Figure 7. Tachometer output interface
Figure 7. Tachometer output interface

 
Controlling the Fan Speed

If the fan moves more air at rated voltage and ambient temperature than is needed for adequate cooling, its speed may be controlled to reduce acoustic fan noise and power consumption while maintaining the temperature at a safe level

The simplest form of control is linear adjustment of the supply voltage to the fan. For example the speed of a 12-V fan may be limited by adjusting the supply to voltages less than 12 V.

However, one must take into consideration that the fan may not start up reliably if the supply voltage is fixed at a low value. With a D/A converter to vary the speed (Figure 8), the fan can be started at a higher speed, then slowed down to the correct value. With a 12-V fan, the minimum reliable operating voltage may be as high as 6 or 7 V, allowing for a considerable range of adjustment.

The ADM9240's 8-bit DAC can be used for fan speed control. The 1.25-V output of the DAC will need an external amplification/current-boosting stage to drive the fan.

 

Figure 8. Fan speed control
Figure 8. Fan speed control

 
Control and Monitoring over a LAN network

Hardware monitoring and control may be further extended to operate over a network so that the health of an entire network of computers can be continually monitored. Intel's LAN Desk Client Manager (LDCM) is an example of network management software which can monitor and troubleshoot individual workstations over a network, as well as providing early warning to the systems administrator of potential future problems.

Many network problems occur as consequences of the installation of incompatible software -- or hardware -- by an inexperienced user. Both can be monitored remotely over the LAN. Chassis intrusion sensors can be used to detect unauthorized tampering with a system. Typical sensors include simple microswitches , reed switches, Hall-effect switches or even optical sensors. When the case is opened, the switch is toggled or the optical beam is broken.

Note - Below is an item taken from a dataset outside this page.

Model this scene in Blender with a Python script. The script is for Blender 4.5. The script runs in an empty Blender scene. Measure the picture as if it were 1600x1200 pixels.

The ADM9240 includes an input line, which can be connected to a chassis intrusion switch to alert the monitoring system. Generally the switch is wired to a latching circuit, using a flipflop or a thyristor. For this reason, the chassis intrusion latch must be resettable by the systems administrator. On the ADM9240, the chassis intrusion line can also be temporarily configured as an output line so that a Clear pulse may be sent to clear the latch.

Figure 9 shows a block diagram of the complete ADM9240. With its combination of voltage, temperature, fan, and chassis intrusion monitoring a better-controlled operating environment is available for the electronics. The benefits to the user are increased stability, reliability and reduced ownership costs.

 

Figure 9. ADM9240 block diagram.
Figure 9. ADM9240 block diagram.
click for larger image

 
Figure 10 illustrates a complete monitoring solution using the ADM9240. This circuit is suitable for Pentium II-type motherboards. All six power supplies are simultaneously monitored for either overvoltage or undervoltage conditions which would pose a threat to the electronics. The high and low limits are programmed over a 2-wire Systems Management Bus (SMBus). The master controller is generally a PIIX4 Southbridge chip but could also be a dedicated microcontroller. In addition to voltage monitoring, the circuit monitors the speed of a pair of cooling fans via J2 and J3. One of these fans (J3) is being speed controlled to limit acoustic noise using the DAC on the ADM9240, while the second fan runs continuously at full speed. Linear speed control provides a reliable, low-noise solution to maintaining low acoustic emissions. Unauthorized tampering with the system is detected and latched via an optical, mechanical or magnetic switch -- appropriately located to avoid tampering -- connected to J1. Note that the detection and latching circuitry is being powered from a backup battery so that monitoring continues even when the system is unplugged. When asserted, the latching logic may be cleared by the systems administrator, using a special command to the ADM9240.

 

Figure 10. Complete monitoring solution using ADM9240.
Figure 10. Complete monitoring solution using ADM9240.

 
The Next Generation

As this was written, the next generation hardware monitoring solution was in development; and it is just becoming available. The ADM1024 embodies all the principles described above. In addition, it includes thermal diode-monitoring (TDM) techniques. This revolutionary technique allows the temperature of the Pentium die itself to be constantly monitored via a diode-connected transistor on the Pentium II. By switching two different currents through the on-chip diode and measuring the minute change in the diode's forward voltage, the die temperature may be accurately ascertained by a multiplexed bandgap measurement similar in philosophy to that described in Figure 4.

The principal benefit of this scheme is that accurate temperature measurements are obtained without the problems of positioning an external sensor for intimate contact. Since the sensor is now right at the point of measurement, it can be highly accurate, and thermal lag is completely eliminated. The ADM1024 contains the switched current sources as well as filtering and amplification input stages. As with the ADM9240, an on board ADC converts the temperature measurement into a digital reading.

In addition to these TDM channels, the ADM1024 contains additional configuration registers to provide even greater flexibility. Input channels may be configured as needed to measure fan speed or voltage or thermal inputs. Other channels may be configured to monitor Voltage Identification Bits (VID) or indeed may be used as interrupt monitoring inputs.

Voltage, thermal, fan speed, chassis, VID monitoring combined with extra flexibility makes the ADM1024 suitable for use on a wide range of next generation motherboard designs whether it be desktop, server or workstation.